CHAPTER XI
ON METHODS
How Celestial Distances are Determined, and how the Sun is Weighed
I will not do my readers the injustice to suppose that they will be alarmed at the title of this Lesson, and that they do not employ some "method" in their own lives. I even assume that if they have been good enough to take me on faith when I have spoken of the distances of the Sun and Moon, and Stars, or of the weight of bodies at the surface of Mars, they retain some curiosity as to how the astronomers solve these problems. Hence it will be as interesting as it is useful to complete the preceding statements by a brief summary of the methods employed for acquiring these bold conclusions.

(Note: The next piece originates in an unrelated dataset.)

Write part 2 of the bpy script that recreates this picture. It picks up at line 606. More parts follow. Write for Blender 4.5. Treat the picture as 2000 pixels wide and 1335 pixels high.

The Sun seems to touch the Earth when it disappears in the purple mists of twilight: an immense abyss separates us from it. The stars go hand in hand down the constellated sky; and yet one can not think of their inconceivable distance without a shiver.
Our neighbor, Moon, floats in space, a stone's throw from us: but without calculation we should never know the distance, which remains an impassable desert to us.
The best educated persons sometimes find it difficult to admit that these distances of Sun and Moon are better determined and more precise than those of certain points on our minute planet. Hence, it is of particular moment for us to give an exact account of the means employed in determining them.
The calculation of these distances is made by "triangulation." This process is the same that surveyors use in the measurement of terrestrial distances. There is nothing very alarming about it. If the word repels us a little at first, it is from its appearance only.
When the distance of an object is unknown, the only means of expressing its apparent size is by measurement of the angle which it subtends before our eyes.